# Written instruction:
Reproduce the data below in full and exclude every picture.

# Recorded data:
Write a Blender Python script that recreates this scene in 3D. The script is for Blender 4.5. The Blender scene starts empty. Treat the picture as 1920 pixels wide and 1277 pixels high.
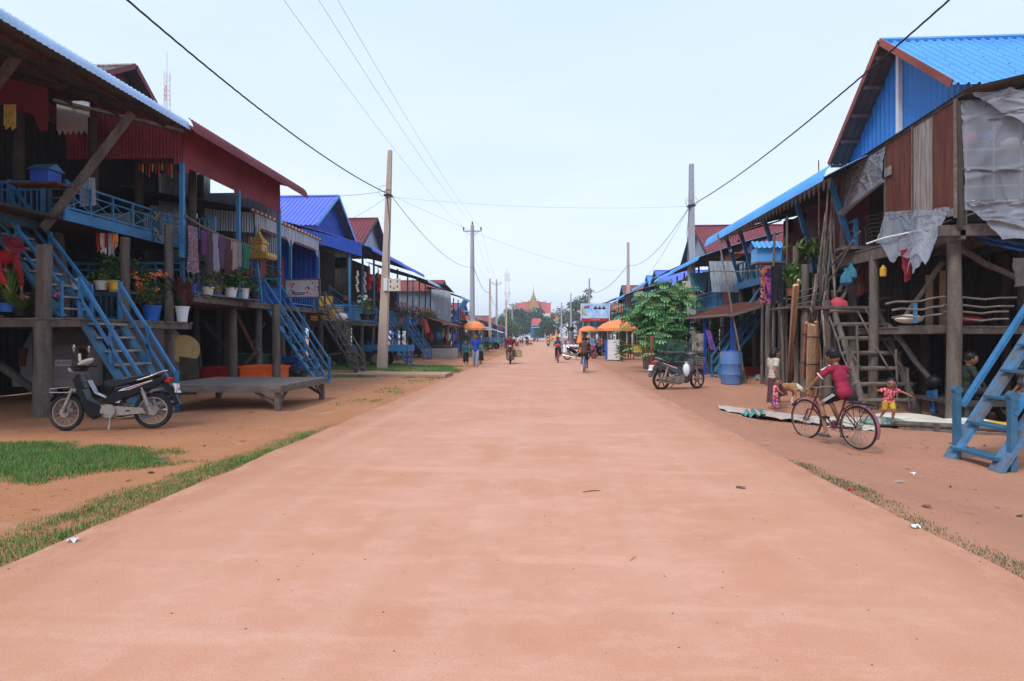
import bpy, bmesh, math, random
from mathutils import Vector, Matrix, noise
V = Vector
R = math.radians
rnd = random.Random(7)
SC = bpy.context.scene
COL = SC.collection

# ------------------------------------------------------------------ camera
F = 1080.0; EYE = 1.45; HOR = 632.0; W0 = 1920.0; YAW = math.atan(60.0 / F)
cam_d = bpy.data.cameras.new('camera'); cam = bpy.data.objects.new('camera', cam_d); COL.objects.link(cam)
cam_d.sensor_width = 36.0; cam_d.lens = 36.0 * F / W0
cam_d.shift_y = (HOR - 638.5) / W0
cam_d.clip_start = 0.05; cam_d.clip_end = 3000
cam.location = (0, 0, EYE); cam.rotation_euler = (R(90), 0, YAW)
SC.camera = cam
CS, SN = math.cos(YAW), math.sin(YAW)
def at(px, py, d):            # point at depth d seen at photo pixel
    t = (px - 960.0) / F
    return V((d * (-SN + t * CS), d * (CS + t * SN), EYE + (HOR - py) * d / F))
def aX(px, py, X):
    t = (px - 960.0) / F
    return at(px, py, X / (-SN + t * CS))
def aY(px, py, Y):
    t = (px - 960.0) / F
    return at(px, py, Y / (CS + t * SN))
def aG(px, py, h=EYE):
    return at(px, py, h * F / (py - HOR))

# ------------------------------------------------------------------ world
SUN_EL, SUN_AZ = R(52), R(215)
w = bpy.data.worlds.new('World'); SC.world = w; w.use_nodes = True
nt = w.node_tree; N = nt.nodes; L = nt.links
for n in list(N): N.remove(n)
sky = N.new('ShaderNodeTexSky'); sky.sky_type = 'NISHITA'; sky.sun_disc = False
sky.sun_elevation = SUN_EL; sky.sun_rotation = SUN_AZ; sky.air_density = 1.0; sky.dust_density = 2.0
tc = N.new('ShaderNodeTexCoord'); mp = N.new('ShaderNodeMapping'); mp.inputs['Scale'].default_value = (1.0, 1.0, 5.0)
ns = N.new('ShaderNodeTexNoise'); ns.inputs['Scale'].default_value = 1.6; ns.inputs['Detail'].default_value = 6; ns.inputs['Roughness'].default_value = .55
L.new(tc.outputs['Generated'], mp.inputs[0]); L.new(mp.outputs[0], ns.inputs['Vector'])
rp = N.new('ShaderNodeValToRGB'); rp.color_ramp.elements[0].position = .3; rp.color_ramp.elements[1].position = .75
rp.color_ramp.elements[0].color = (5.2, 6.05, 7.6, 1); rp.color_ramp.elements[1].color = (6.2, 6.8, 7.8, 1)
L.new(ns.outputs['Fac'], rp.inputs[0])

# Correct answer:
Write a Blender Python script that recreates this scene in 3D. The script is for Blender 4.5. The Blender scene starts empty. Treat the picture as 1920 pixels wide and 1277 pixels high.
import bpy, bmesh, math, random
from mathutils import Vector, Matrix, noise
V = Vector
R = math.radians
rnd = random.Random(7)
SC = bpy.context.scene
COL = SC.collection

# ------------------------------------------------------------------ camera
F = 1080.0; EYE = 1.45; HOR = 632.0; W0 = 1920.0; YAW = math.atan(60.0 / F)
cam_d = bpy.data.cameras.new('camera'); cam = bpy.data.objects.new('camera', cam_d); COL.objects.link(cam)
cam_d.sensor_width = 36.0; cam_d.lens = 36.0 * F / W0
cam_d.shift_y = (HOR - 638.5) / W0
cam_d.clip_start = 0.05; cam_d.clip_end = 3000
cam.location = (0, 0, EYE); cam.rotation_euler = (R(90), 0, YAW)
SC.camera = cam
CS, SN = math.cos(YAW), math.sin(YAW)
def at(px, py, d):            # point at depth d seen at photo pixel
    t = (px - 960.0) / F
    return V((d * (-SN + t * CS), d * (CS + t * SN), EYE + (HOR - py) * d / F))
def aX(px, py, X):
    t = (px - 960.0) / F
    return at(px, py, X / (-SN + t * CS))
def aY(px, py, Y):
    t = (px - 960.0) / F
    return at(px, py, Y / (CS + t * SN))
def aG(px, py, h=EYE):
    return at(px, py, h * F / (py - HOR))

# ------------------------------------------------------------------ world
SUN_EL, SUN_AZ = R(52), R(215)
w = bpy.data.worlds.new('World'); SC.world = w; w.use_nodes = True
nt = w.node_tree; N = nt.nodes; L = nt.links
for n in list(N): N.remove(n)
sky = N.new('ShaderNodeTexSky'); sky.sky_type = 'NISHITA'; sky.sun_disc = False
sky.sun_elevation = SUN_EL; sky.sun_rotation = SUN_AZ; sky.air_density = 1.0; sky.dust_density = 2.0
tc = N.new('ShaderNodeTexCoord'); mp = N.new('ShaderNodeMapping'); mp.inputs['Scale'].default_value = (1.0, 1.0, 5.0)
ns = N.new('ShaderNodeTexNoise'); ns.inputs['Scale'].default_value = 1.6; ns.inputs['Detail'].default_value = 6; ns.inputs['Roughness'].default_value = .55
L.new(tc.outputs['Generated'], mp.inputs[0]); L.new(mp.outputs[0], ns.inputs['Vector'])
rp = N.new('ShaderNodeValToRGB'); rp.color_ramp.elements[0].position = .3; rp.color_ramp.elements[1].position = .75
rp.color_ramp.elements[0].color = (5.2, 6.05, 7.6, 1); rp.color_ramp.elements[1].color = (6.2, 6.8, 7.8, 1)
L.new(ns.outputs['Fac'], rp.inputs[0])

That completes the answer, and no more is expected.